> DATASET EXTRACT:
○ ○ ○
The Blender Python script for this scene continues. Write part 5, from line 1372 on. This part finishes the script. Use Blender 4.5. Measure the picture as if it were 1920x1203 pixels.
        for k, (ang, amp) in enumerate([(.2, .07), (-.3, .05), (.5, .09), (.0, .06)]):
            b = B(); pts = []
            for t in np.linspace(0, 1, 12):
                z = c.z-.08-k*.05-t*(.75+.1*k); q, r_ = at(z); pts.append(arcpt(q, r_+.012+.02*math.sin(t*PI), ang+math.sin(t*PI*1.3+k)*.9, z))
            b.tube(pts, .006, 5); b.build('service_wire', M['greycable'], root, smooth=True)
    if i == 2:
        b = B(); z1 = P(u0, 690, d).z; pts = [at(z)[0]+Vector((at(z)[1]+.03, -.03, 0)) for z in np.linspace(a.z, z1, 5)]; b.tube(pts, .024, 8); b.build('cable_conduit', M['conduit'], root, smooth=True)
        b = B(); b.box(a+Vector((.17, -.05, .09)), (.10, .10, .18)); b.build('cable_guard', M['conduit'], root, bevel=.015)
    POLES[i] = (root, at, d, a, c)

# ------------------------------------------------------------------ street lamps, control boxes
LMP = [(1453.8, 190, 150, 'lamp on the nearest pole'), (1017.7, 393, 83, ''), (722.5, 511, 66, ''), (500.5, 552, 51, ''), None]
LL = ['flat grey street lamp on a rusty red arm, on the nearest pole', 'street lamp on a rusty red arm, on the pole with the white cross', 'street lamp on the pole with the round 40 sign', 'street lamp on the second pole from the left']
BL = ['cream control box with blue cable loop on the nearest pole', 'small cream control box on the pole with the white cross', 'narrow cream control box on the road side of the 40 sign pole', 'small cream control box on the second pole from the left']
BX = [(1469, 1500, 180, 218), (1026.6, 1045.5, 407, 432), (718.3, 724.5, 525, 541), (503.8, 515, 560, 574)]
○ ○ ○
> PROBLEM DETAILS: Print from the first line through the line that contains "POLES[i] = (root, at, d, a, c)", please, including both, and leave out every line outside that stretch.

> ANSWER FOR THIS EXERCISE:
The Blender Python script for this scene continues. Write part 5, from line 1372 on. This part finishes the script. Use Blender 4.5. Measure the picture as if it were 1920x1203 pixels.
        for k, (ang, amp) in enumerate([(.2, .07), (-.3, .05), (.5, .09), (.0, .06)]):
            b = B(); pts = []
            for t in np.linspace(0, 1, 12):
                z = c.z-.08-k*.05-t*(.75+.1*k); q, r_ = at(z); pts.append(arcpt(q, r_+.012+.02*math.sin(t*PI), ang+math.sin(t*PI*1.3+k)*.9, z))
            b.tube(pts, .006, 5); b.build('service_wire', M['greycable'], root, smooth=True)
    if i == 2:
        b = B(); z1 = P(u0, 690, d).z; pts = [at(z)[0]+Vector((at(z)[1]+.03, -.03, 0)) for z in np.linspace(a.z, z1, 5)]; b.tube(pts, .024, 8); b.build('cable_conduit', M['conduit'], root, smooth=True)
        b = B(); b.box(a+Vector((.17, -.05, .09)), (.10, .10, .18)); b.build('cable_guard', M['conduit'], root, bevel=.015)
    POLES[i] = (root, at, d, a, c)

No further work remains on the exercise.